Cllr Andy Hull, Islington Council’s executive member for finance and performance, said: “Our action against payday lenders operating without planning permission is good news for Islington and for the hard-pressed families struggling with rising bills and high rents on whom these legal loan sharks prey.

“Payday loans are a very expensive way of borrowing money and Islington Council has been at the forefront of national efforts to direct people to better alternatives, such as credit unions, and to free advice, while regulating the loan shops already on our streets.

“We are now consulting on further steps to make it harder for payday lenders to set up shop. They  are not welcome in our borough. Payday loan companies should know that Islington is no soft touch.”
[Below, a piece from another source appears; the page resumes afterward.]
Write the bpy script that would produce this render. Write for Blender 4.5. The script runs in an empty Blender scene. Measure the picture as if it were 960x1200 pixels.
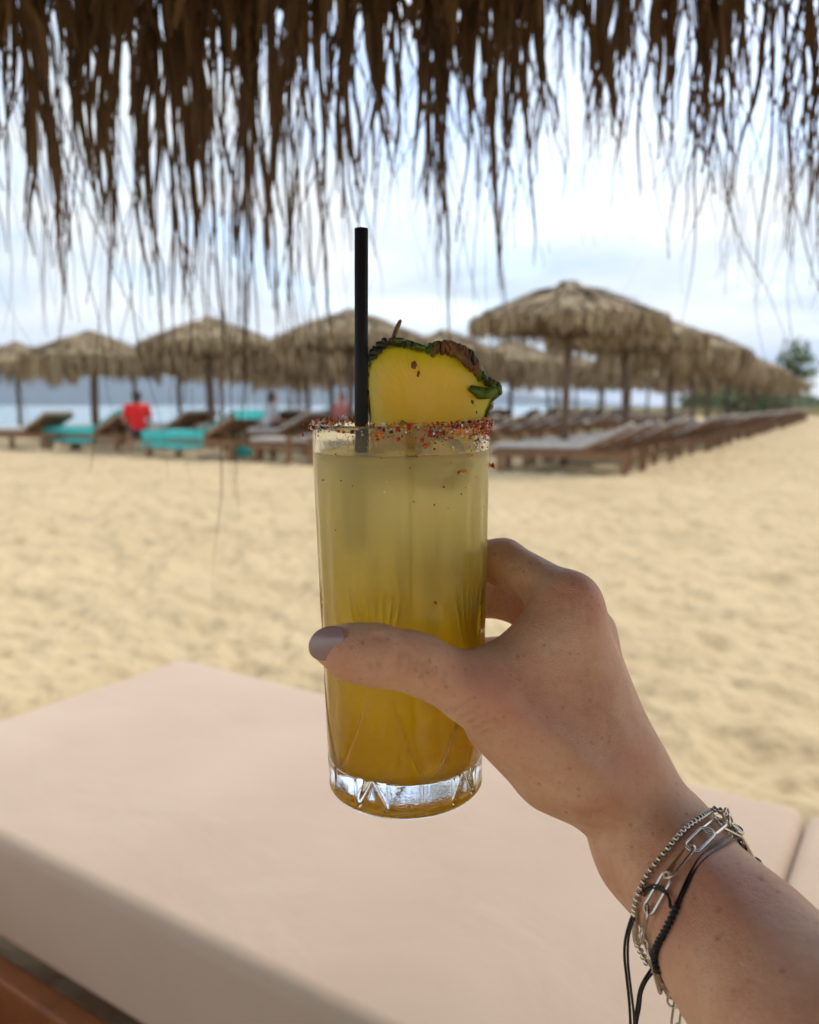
import bpy, math, random
import numpy as np
from mathutils import Vector, Matrix
PI = math.pi
rnd = random.Random(7)
nr = np.random.RandomState(11)
S = bpy.context.scene
COL = S.collection

# ---------------------------------------------------------------- camera
HC = 0.95                                   # eye height above the sand
TH = math.atan(125 / 960)                   # pitched down a little
cd = bpy.data.cameras.new('camera')
cam = bpy.data.objects.new('camera', cd)
COL.objects.link(cam)
cam.location = (0, 0, HC)
cam.rotation_euler = (PI / 2 - TH, 0, 0)
cd.sensor_fit = 'HORIZONTAL'; cd.sensor_width = 36; cd.lens = 36
cd.clip_start = 0.01; cd.clip_end = 20000
cd.dof.use_dof = True; cd.dof.focus_distance = 0.315; cd.dof.aperture_fstop = 11.5
S.camera = cam
# ---------------------------------------------------------------- light
SUN_EL, SUN_AZ = 48, 48                     # azimuth clockwise from +Y
S.world = W = bpy.data.worlds.new('World')
W.use_nodes = True
wn, wl = W.node_tree.nodes, W.node_tree.links
wn.clear()
def WN(t, **k):
    n = wn.new(t)
    for a, b in k.items(): setattr(n, a, b)
    return n
def wmath(op, a, b=None, c=None):
    n = WN('ShaderNodeMath', operation=op)
    for i, v in enumerate((a, b, c)):
        if v is None: continue
        if isinstance(v, (int, float)): n.inputs[i].default_value = v
        else: wl.new(v, n.inputs[i])
    return n.outputs[0]
sky = WN('ShaderNodeTexSky', sky_type='NISHITA', sun_disc=False)
sky.sun_elevation = math.radians(SUN_EL); sky.sun_rotation = math.radians(SUN_AZ)
tc = WN('ShaderNodeTexCoord')
sp = WN('ShaderNodeSeparateXYZ'); wl.new(tc.outputs['Generated'], sp.inputs[0])
zc = wmath('ADD', wmath('MAXIMUM', sp.outputs[2], 0.0), 0.16)
cb = WN('ShaderNodeCombineXYZ')
wl.new(wmath('DIVIDE', sp.outputs[0], zc), cb.inputs[0]); wl.new(wmath('DIVIDE', sp.outputs[1], zc), cb.inputs[1])
cb.inputs[2].default_value = 3.1
n1 = WN('ShaderNodeTexNoise'); n1.inputs['Scale'].default_value = 0.75; n1.inputs['Detail'].default_value = 7; n1.inputs['Roughness'].default_value = 0.52
n1.inputs['Distortion'].default_value = 0.6
wl.new(cb.outputs[0], n1.inputs['Vector'])
r1 = WN('ShaderNodeMapRange', interpolation_type='SMOOTHSTEP'); wl.new(n1.outputs[0], r1.inputs[0])
r1.inputs[1].default_value = 0.36; r1.inputs[2].default_value = 0.53; r1.inputs[3].default_value = 0.25; r1.inputs[4].default_value = 0.98
n2 = WN('ShaderNodeTexNoise'); n2.inputs['Scale'].default_value = 1.1; n2.inputs['Detail'].default_value = 5
cb2 = WN('ShaderNodeVectorMath', operation='ADD'); wl.new(cb.outputs[0], cb2.inputs[0]); cb2.inputs[1].default_value = (7.3, 2.2, 5)
wl.new(cb2.outputs[0], n2.inputs['Vector'])
cr = WN('ShaderNodeValToRGB'); wl.new(n2.outputs[0], cr.inputs[0])
cr.color_ramp.elements[0].position = 0.36; cr.color_ramp.elements[0].color = (0.54, 0.64, 0.74, 1)
cr.color_ramp.elements[1].position = 0.60; cr.color_ramp.elements[1].color = (0.95, 0.945, 0.90, 1)
sc_ = WN('ShaderNodeVectorMath', operation='SCALE'); wl.new(cr.outputs[0], sc_.inputs[0]); sc_.inputs['Scale'].default_value = 5.5
sk2 = WN('ShaderNodeVectorMath', operation='SCALE'); wl.new(sky.outputs[0], sk2.inputs[0]); sk2.inputs['Scale'].default_value = 1.25
mx = WN('ShaderNodeMix', data_type='RGBA')
wl.new(r1.outputs[0], mx.inputs[0]); wl.new(sk2.outputs[0], mx.inputs[6]); wl.new(sc_.outputs[0], mx.inputs[7])
bg = WN('ShaderNodeBackground'); bg.inputs[1].default_value = 0.10
wl.new(mx.outputs[2], bg.inputs[0])
wo = WN('ShaderNodeOutputWorld'); wl.new(bg.outputs[0], wo.inputs[0])
ld = bpy.data.lights.new('sun', 'SUN'); ld.energy = 1.0; ld.angle = math.radians(14); ld.color = (1, 0.93, 0.82)
sun = bpy.data.objects.new('sun', ld); COL.objects.link(sun)
az, el = math.radians(SUN_AZ), math.radians(SUN_EL)
sdir = Vector((math.sin(az) * math.cos(el), math.cos(az) * math.cos(el), math.sin(el)))
sun.rotation_euler = sdir.to_track_quat('Z', 'Y').to_euler(); sun.location = (0, 0, 30)
S.view_settings.view_transform = 'Standard'; S.view_settings.look = 'None'
S.view_settings.exposure = 1.45; S.view_settings.gamma = 1
S.cycles.max_bounces = 14; S.cycles.transmission_bounces = 12; S.cycles.transparent_max_bounces = 12
S.cycles.diffuse_bounces = 5; S.cycles.glossy_bounces = 6
S.cycles.sample_clamp_indirect = 6
S.cycles.use_denoising = True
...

The consultation on measures to regulate the number and location of payday lenders is part of a proposed supplementary planning document (SPD).

The SPD reveals that Islington already has the fourth-highest geographical concentration of payday loan shops in the UK.

Their impact  is amplified because they are concentrated in or near the borough’s most deprived communities – half of them are situated in the Nag’s Head and Finsbury Park town centres.

One of the draft SPD’s proposals is for all new payday loan shop applications to be considered against the risk of over-concentration and the negative effect this would have on the economic health of the surrounding high street – and on the likelihood of residents getting into problem debt.

‘Buffer zones’ would also be used to assess the impact of any new outlet, making it harder for them to cluster together or operate near betting shops.

Payday lenders will also be required to display their fees, charges, interest rates and pointers to debt advice services and to London Capital Credit Union – a low-cost alternative to using payday lenders, which also receives financial support from the council.

The consultation also looks at similar measures to combat the over-concentration of fast food outlets and betting shops. To take part in the consultation, visit www.islington.gov.uk/SPDs.

Meanwhile, council staff and partners on the Islington Debt Coalition were campaigning outside Finsbury Park station during the morning rush hour today (Thursday, July 16) to warn commuters about the dangers of using loan sharks and payday lenders.

If you have money worries, contact the Islington Advice Line on 03444 889 626. This free, independent and confidential help is provided by Islington’s Citizens Advice Bureau, Islington Law Centre and Islington People’s Rights. For more help and advice, see www.islington.gov.uk/moneyadvice. For more information on Islington Credit Union, see www.credit-union.coop or call 020 7561 1786.

Notes to editors

Attached: Photo of Fit Money manager Graham Slater, part of the Islington Debt Coalition, handing out information at Finsbury Park station on July 16 about the dangers of using payday lenders and advising them of better alternatives.

The latest unauthorised premises to close and move out was The Money Shop, operating at 63 Seven Sisters Road, N7.

Until recently, payday loan shops were able to operate from premises previously occupied by banks, building societies and other financial and professional institutions (class A2) without the need to apply for planning permission. However, following a recent change in the law, they have been removed from this use class and do now require planning permission.

Islington Debt Coalition includes  Islington Council, Islington Law Centre, Islington People’s Rights, London Capital Credit Union, the council’s Multiple Debt Team, the Fit Money project and the Citizens Advice Bureau.